I big for literals
support. However I can agree that “just adding it” isn’t good. I would expect that in the documentation for types before first mention of literals support there should be explanation like in your post.
In case we go for literals support, I wonder if also supported would be overlapped domains
(which is how dialyzer
calls it). Currently multiple @spec
are supported by ex_doc
, but not by dialyzer
.
This is important to clearly say what kind of input would give what result, for example:
@spec sample(input :: atom) :: {:ok, output :: String.t()}
@spec sample(input :: any) :: {:error, :not_yet_supported}
Of course it’s not an example from prod
, but imagine we use function generators and we want to do above i.e. explain what kind of input would work and what would fail:
for {input, output} <- data do
$ unquote(input) -> unquote(output)
def sample(unquote(input)), do: unquote(output)
end
$ any -> :error
def sample(_input), do: :error
# alternatively when output literals are not needed:
input_or = data |> Map.keys() |> Enum.reduce(&{:or, [], [&2, &1]})

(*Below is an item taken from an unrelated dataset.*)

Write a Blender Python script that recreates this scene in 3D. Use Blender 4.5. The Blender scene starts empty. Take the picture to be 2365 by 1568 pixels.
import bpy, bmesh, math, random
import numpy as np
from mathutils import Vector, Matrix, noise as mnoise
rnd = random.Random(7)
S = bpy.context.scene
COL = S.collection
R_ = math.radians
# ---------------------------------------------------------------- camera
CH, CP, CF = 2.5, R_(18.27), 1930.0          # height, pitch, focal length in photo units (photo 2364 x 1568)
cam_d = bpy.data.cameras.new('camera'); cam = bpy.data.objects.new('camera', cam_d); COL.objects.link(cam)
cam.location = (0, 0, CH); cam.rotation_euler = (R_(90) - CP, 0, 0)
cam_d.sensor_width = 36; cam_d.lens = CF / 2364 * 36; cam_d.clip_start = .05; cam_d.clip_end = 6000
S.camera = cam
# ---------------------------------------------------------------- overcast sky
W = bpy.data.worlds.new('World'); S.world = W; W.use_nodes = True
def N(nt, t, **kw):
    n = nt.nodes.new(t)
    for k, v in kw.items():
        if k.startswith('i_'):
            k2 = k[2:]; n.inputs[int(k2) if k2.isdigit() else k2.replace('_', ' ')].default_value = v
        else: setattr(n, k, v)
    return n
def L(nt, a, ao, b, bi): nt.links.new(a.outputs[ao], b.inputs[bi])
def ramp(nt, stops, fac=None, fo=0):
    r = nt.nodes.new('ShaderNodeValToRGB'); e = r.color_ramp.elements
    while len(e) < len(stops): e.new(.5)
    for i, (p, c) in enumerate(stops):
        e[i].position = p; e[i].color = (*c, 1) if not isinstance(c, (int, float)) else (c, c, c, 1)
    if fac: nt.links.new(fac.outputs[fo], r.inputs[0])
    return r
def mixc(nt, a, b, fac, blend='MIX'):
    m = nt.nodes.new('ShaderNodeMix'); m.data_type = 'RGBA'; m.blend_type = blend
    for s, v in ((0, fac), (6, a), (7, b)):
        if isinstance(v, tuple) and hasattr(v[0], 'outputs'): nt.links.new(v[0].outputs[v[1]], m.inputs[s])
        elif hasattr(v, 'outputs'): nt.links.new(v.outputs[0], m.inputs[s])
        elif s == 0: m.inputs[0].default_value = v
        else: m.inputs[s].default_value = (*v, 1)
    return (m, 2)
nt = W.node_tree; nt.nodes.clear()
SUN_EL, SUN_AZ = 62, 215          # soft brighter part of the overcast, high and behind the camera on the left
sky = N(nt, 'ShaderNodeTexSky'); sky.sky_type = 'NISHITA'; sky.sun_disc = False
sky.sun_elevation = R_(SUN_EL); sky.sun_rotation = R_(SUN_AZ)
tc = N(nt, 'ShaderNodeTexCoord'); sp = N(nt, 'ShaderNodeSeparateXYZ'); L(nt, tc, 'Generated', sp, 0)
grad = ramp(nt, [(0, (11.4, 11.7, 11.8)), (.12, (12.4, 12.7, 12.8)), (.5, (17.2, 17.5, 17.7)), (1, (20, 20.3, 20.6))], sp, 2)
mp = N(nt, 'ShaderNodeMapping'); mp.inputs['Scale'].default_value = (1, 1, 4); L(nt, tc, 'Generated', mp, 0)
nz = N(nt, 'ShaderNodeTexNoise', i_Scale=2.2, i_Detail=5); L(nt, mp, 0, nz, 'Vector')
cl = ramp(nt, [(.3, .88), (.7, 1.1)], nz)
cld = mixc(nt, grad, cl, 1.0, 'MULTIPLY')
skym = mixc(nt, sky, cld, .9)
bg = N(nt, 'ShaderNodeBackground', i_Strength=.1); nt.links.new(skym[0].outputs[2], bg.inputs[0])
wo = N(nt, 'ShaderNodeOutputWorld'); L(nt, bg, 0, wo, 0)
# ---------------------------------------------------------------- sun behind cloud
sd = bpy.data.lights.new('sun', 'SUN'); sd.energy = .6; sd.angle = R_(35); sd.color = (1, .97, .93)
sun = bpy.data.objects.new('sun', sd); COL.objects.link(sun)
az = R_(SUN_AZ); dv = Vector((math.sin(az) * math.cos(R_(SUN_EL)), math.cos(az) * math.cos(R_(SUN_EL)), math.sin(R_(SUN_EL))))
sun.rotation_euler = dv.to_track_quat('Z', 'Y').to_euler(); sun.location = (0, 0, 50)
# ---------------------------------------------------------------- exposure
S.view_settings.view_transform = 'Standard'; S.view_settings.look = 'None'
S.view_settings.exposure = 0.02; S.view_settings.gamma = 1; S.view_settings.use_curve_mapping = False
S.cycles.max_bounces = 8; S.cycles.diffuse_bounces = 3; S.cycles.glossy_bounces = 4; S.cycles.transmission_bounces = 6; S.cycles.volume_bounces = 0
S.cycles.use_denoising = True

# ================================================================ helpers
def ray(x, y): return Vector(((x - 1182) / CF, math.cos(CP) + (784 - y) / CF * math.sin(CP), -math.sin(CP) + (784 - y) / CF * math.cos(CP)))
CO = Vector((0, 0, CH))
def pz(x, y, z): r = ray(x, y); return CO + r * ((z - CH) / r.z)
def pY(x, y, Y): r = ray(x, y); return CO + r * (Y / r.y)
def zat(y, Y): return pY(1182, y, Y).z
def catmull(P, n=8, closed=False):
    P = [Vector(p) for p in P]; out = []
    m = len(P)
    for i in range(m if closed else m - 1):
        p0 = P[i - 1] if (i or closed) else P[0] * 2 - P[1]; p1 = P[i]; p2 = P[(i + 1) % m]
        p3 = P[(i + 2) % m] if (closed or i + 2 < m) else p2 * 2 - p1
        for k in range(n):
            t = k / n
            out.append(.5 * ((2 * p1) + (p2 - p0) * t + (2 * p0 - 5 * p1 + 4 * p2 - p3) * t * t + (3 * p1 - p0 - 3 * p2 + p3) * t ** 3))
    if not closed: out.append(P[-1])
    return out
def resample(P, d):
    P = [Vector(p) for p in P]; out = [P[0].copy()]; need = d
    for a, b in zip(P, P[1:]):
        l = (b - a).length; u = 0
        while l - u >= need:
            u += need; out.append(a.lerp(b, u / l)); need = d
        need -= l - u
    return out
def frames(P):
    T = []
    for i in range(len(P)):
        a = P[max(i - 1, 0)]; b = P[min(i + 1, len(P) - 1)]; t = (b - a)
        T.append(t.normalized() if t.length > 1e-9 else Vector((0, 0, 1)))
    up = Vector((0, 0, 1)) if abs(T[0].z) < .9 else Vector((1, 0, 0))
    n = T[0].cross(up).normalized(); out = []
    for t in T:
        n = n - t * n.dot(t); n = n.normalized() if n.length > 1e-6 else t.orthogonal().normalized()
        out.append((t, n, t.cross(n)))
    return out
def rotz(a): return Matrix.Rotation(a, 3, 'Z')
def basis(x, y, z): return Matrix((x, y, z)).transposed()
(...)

$ unquote(input_or) -> {:ok, string}
for {input, output} <- data do
def sample(unquote(input)), do: unquote(output)
end
$ any -> :error
def sample(_input), do: :error
Also let’s say we write code like:
@spec sample(any) :: :{ok, any}
$ any -> {:ok, any}
def sample(data), do: {:ok, data}
How would it look like in documentation generated by ex_doc
? Would it prefer $
over @spec
or maybe it would use both?
I know it’s a beginning, but I believe such questions may be helpful when making a decision about final form and answers or code examples may give us some general preview of the whole idea, so we can may think about edge cases from our experience.
For example here is one. How 0-arity functions would look like in $
notation?
# if we have such general form:
$ input -> output
# then 0-arity annotation would be:
$ -> output
# or maybe
$ () -> output
Looking forward seeing it’s final form.